Drum to Infinity is not a show and tell. Rather than being told “this is a ngoni, from which the banjo emerged. This is a doundoun, it is often played to mark the end of fasting during Ramadan in Muslim West African communities,” the audience is shown a highly empowering, deeply spiritual adaptation of a living musical life force.

Bangoura’s husband, Saboula Bangoura, who is the performance’s musical director, also taught Ben Aylon, an award-winning Israeli musician lauded for his 2022 album Xalam.

Most of the musicians and all the dancers are women. Bangoura on stage crawls to the djembe and, to the delight of her character, discovers her hands already know how to use it. The production is rich with references to spiritual traditions. Printouts offered to patrons attempt to fill the gap by giving them some understanding of what it is they are seeing.

“The dancers are now entering Tiriba,” one page notes. It is not important, I think, to be told Tiriba is used as an initiation dance for girls or that some believe it originated from the Landuma people. What is important is to note that these are very complex and deep musical structures of which we are offered an excellent, and very personal, adaptation.

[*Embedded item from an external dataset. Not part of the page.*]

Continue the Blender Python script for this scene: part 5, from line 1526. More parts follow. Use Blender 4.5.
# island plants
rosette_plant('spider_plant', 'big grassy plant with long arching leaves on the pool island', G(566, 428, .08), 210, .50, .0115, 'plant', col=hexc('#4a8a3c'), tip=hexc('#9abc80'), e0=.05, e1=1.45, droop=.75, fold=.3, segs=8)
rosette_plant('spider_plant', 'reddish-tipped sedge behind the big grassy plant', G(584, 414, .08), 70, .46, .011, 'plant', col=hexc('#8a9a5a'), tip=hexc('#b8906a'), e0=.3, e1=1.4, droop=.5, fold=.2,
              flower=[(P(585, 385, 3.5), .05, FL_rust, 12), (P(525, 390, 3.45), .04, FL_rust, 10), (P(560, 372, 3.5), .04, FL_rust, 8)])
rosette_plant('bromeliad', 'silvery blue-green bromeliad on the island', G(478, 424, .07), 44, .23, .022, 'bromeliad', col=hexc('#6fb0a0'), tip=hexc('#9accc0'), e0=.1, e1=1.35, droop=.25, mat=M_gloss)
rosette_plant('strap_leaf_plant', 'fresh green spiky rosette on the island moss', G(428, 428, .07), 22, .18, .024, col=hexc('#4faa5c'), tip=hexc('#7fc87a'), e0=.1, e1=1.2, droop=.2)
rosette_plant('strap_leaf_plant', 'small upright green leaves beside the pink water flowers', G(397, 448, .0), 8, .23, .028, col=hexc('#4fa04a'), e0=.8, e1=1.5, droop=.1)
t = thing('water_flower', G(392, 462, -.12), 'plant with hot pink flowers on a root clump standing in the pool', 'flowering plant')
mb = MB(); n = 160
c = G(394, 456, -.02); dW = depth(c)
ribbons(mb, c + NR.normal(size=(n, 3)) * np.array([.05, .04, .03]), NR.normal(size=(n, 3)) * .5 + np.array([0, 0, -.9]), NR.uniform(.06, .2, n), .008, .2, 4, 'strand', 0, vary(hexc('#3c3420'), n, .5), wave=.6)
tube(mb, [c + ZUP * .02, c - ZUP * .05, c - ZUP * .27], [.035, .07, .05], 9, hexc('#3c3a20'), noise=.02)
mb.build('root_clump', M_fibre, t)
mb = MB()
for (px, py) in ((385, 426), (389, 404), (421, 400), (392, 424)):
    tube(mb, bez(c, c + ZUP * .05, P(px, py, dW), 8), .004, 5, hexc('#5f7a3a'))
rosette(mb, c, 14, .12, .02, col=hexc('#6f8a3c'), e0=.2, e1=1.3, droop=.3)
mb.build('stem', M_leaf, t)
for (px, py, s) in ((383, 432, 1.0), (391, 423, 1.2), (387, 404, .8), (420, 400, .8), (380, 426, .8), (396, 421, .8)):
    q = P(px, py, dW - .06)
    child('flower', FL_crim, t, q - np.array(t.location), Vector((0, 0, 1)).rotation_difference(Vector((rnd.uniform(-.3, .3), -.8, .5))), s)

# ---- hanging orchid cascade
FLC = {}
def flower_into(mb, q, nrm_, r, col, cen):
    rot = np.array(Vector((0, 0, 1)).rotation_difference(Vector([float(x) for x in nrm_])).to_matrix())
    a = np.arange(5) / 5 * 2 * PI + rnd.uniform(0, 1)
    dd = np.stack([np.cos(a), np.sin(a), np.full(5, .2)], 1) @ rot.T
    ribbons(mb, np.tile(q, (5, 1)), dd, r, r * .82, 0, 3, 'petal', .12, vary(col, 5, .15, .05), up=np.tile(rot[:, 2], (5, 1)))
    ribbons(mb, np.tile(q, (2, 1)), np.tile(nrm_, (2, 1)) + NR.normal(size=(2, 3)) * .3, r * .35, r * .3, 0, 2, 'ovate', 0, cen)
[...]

The dances depict the tale of creation as described in Jewish mysticism. The infinite light limits itself to a point to make room for those who are created. From that point to the great void, a “line” is thrown. That line becomes the basis of all material things. On stage, we watch the incredible dancers act this process out. 

The line becomes an elastic band, which allows the dancers to form the shape of a Star of David. The feminine strength of the show is revealed when Bangoura herself dances a powerful, energetic dance with much-younger performers. Offering us a stage on which there is a symbolic mother-to-daughter transference of knowledge and guidance.

Israeli society is not always comfortable with Africa. When Zionist activist Nahum Vilbush was sent to Uganda in 1904 to decide if the Jewish people could build their national home there he was shocked by what he saw.

“While walking the plain... we suddenly saw a tree,” Vilbush wrote in his diary. “On it there was a round fruit... white in the sunlight.” These proved to be “dozens of human skulls glistening in the strong sun.

“How poor are a people [Jews] who expect salvation from this black center,” Vilbush added.

Roughly a century later, Jewish-American writer Daniel Pinchbeck went to Gabon to eat the iboga bush within the framework of Bwiti spiritual practice. Writing about this in Breaking Open the Head, he noted his fellow passenger to the Bwiti temple was a Jewish-American woman he might have met in a New York shul.

It seems that, whatever reservations the fathers of Zionism might have had, the Jews are indeed returning to the black center – and together with like-minded peers, new lights are created and new dances made.  

This review is of the Wednesday, August 17, performance. More performances will be offered in the winter.